> [YOUR OBJECTIVE]:
Everything from the line containing "Write part 2" through the line containing "b.done('wall_junction_box', bevel=.01)" must be quoted exactly; everything else is left out.

> [WORKING DATA]:
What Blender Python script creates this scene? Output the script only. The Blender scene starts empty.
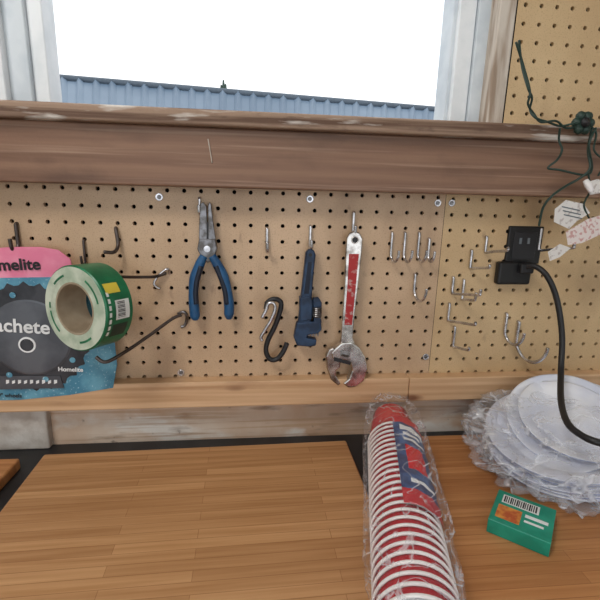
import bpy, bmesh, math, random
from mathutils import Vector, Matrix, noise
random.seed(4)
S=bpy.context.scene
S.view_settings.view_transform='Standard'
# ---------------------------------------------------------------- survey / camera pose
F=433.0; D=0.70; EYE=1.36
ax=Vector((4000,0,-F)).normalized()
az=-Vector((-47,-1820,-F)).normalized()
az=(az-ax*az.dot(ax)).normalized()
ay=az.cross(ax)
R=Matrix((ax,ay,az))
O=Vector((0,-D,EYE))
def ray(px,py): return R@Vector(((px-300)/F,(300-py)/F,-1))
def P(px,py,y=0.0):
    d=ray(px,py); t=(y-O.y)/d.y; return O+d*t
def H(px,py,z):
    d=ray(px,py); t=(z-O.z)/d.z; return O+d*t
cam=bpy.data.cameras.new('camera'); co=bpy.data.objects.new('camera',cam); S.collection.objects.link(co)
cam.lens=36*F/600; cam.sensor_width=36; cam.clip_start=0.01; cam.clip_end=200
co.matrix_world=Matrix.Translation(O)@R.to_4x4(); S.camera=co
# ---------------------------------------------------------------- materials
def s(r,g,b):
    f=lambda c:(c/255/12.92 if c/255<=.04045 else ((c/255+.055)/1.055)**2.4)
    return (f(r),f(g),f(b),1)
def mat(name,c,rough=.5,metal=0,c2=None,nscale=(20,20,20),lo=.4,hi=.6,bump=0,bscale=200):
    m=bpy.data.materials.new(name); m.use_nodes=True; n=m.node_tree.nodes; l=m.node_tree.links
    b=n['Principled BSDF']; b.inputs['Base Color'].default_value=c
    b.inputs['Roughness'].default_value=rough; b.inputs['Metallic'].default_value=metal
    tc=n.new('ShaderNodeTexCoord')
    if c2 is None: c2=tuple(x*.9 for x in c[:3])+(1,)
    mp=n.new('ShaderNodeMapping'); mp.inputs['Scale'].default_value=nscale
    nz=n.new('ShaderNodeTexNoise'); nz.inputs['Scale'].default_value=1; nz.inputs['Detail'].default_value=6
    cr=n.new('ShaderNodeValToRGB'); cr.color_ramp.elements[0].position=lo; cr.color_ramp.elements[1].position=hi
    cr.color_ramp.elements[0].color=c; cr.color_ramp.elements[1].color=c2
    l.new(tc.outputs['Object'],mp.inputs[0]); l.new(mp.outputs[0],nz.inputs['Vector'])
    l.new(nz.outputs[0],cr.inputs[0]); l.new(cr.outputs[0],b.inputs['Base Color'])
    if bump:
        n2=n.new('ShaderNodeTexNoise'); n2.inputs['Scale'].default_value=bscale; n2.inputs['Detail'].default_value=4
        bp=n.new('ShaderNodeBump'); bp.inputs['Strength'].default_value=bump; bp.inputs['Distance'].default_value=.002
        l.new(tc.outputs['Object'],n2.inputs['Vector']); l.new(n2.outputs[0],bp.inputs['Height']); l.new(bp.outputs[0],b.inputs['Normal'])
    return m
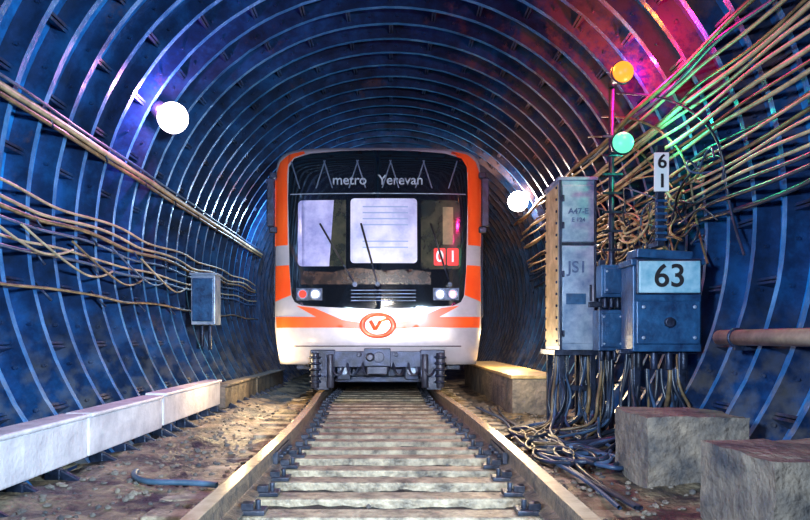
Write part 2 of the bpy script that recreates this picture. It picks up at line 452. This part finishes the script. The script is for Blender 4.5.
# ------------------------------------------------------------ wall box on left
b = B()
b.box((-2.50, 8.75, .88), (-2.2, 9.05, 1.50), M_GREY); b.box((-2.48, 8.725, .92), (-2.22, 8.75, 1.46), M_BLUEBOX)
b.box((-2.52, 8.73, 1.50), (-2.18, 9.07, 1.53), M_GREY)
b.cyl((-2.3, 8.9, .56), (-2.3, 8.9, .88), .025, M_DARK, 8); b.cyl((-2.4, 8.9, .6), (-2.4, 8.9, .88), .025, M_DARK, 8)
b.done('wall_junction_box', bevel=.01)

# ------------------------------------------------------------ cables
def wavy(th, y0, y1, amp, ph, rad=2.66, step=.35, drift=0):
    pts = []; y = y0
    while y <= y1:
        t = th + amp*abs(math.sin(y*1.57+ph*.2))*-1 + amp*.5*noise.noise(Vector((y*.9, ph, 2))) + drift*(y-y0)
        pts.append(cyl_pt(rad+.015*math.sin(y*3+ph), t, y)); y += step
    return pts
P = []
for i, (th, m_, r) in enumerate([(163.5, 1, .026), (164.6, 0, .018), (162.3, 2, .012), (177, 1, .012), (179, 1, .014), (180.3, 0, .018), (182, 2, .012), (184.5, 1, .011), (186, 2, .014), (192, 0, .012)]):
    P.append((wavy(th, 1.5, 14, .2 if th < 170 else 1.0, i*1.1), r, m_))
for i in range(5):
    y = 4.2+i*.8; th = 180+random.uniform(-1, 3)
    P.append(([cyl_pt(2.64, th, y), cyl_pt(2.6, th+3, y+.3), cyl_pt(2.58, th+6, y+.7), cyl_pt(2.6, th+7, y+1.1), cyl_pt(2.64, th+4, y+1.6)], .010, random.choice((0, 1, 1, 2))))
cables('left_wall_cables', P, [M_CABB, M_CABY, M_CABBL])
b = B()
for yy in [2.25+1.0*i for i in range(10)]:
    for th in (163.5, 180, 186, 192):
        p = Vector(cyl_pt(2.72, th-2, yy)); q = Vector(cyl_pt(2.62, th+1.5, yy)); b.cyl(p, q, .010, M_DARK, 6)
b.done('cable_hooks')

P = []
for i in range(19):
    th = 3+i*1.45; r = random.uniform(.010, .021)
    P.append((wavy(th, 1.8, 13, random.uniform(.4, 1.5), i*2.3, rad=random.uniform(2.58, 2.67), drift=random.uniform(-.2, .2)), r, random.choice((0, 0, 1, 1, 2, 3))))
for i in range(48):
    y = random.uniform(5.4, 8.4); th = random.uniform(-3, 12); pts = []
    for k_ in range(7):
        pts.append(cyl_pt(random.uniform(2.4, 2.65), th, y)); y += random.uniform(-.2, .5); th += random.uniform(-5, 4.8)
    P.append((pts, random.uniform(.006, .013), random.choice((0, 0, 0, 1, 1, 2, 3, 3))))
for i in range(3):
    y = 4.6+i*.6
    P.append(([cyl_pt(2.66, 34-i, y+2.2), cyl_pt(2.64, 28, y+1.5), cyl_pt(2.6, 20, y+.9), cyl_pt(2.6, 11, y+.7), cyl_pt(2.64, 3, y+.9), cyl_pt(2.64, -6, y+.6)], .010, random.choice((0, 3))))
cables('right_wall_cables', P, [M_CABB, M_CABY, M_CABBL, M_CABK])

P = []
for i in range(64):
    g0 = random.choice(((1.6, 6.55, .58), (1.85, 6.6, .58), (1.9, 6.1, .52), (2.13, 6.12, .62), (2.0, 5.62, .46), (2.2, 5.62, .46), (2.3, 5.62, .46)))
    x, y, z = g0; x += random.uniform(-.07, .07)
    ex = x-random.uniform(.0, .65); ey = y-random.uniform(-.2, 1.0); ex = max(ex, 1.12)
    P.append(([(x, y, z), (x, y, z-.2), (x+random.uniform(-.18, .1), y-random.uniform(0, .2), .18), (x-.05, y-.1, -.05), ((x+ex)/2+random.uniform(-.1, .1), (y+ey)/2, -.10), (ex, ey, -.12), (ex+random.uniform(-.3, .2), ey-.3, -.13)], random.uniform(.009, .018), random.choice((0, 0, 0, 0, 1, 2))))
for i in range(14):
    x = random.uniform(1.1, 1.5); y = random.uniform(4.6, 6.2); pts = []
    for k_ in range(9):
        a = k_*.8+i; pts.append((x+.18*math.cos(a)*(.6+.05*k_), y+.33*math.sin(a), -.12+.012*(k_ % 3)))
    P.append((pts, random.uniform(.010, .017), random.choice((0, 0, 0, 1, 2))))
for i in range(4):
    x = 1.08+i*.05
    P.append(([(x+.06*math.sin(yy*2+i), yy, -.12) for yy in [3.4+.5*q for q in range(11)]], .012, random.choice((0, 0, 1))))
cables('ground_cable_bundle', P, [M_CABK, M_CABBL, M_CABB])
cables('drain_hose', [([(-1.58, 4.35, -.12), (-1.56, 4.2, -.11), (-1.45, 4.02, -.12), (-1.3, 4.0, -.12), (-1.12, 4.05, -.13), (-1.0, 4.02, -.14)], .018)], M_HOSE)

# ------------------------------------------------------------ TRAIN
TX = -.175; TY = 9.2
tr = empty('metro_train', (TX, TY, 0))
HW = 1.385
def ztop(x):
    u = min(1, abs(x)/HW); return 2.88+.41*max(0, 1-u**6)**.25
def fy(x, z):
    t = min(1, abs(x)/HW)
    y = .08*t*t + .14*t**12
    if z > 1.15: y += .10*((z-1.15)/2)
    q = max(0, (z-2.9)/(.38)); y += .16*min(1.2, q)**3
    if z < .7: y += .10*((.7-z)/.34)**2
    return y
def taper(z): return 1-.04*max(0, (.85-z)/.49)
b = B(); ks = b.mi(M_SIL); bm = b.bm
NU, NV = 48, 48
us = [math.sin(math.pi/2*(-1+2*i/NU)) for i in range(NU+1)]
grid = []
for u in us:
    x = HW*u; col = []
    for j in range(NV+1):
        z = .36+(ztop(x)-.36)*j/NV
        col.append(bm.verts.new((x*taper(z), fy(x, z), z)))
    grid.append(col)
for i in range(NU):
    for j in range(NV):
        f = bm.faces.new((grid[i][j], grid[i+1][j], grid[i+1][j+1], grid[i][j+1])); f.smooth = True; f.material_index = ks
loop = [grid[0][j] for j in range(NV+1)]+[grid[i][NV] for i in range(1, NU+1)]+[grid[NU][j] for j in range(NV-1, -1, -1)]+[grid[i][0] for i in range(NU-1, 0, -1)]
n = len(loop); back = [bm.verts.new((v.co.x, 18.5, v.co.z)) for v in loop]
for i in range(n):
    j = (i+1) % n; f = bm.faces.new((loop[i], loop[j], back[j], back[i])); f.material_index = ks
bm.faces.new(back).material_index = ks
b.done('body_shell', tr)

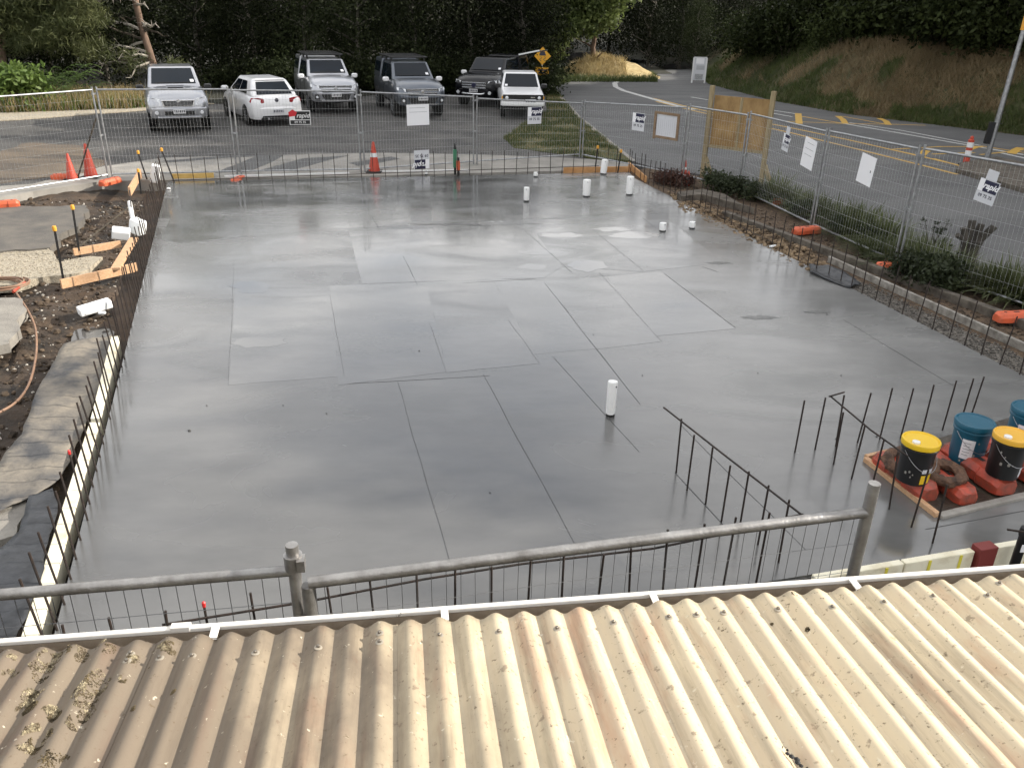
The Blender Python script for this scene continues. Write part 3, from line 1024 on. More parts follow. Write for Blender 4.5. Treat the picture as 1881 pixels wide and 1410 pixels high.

> [TASK OUTPUT]:
Write part 2 of the bpy script that recreates this picture. It picks up at line 452. This part finishes the script. The script is for Blender 4.5.
# ------------------------------------------------------------ wall box on left
b = B()
b.box((-2.50, 8.75, .88), (-2.2, 9.05, 1.50), M_GREY); b.box((-2.48, 8.725, .92), (-2.22, 8.75, 1.46), M_BLUEBOX)
b.box((-2.52, 8.73, 1.50), (-2.18, 9.07, 1.53), M_GREY)
b.cyl((-2.3, 8.9, .56), (-2.3, 8.9, .88), .025, M_DARK, 8); b.cyl((-2.4, 8.9, .6), (-2.4, 8.9, .88), .025, M_DARK, 8)
b.done('wall_junction_box', bevel=.01)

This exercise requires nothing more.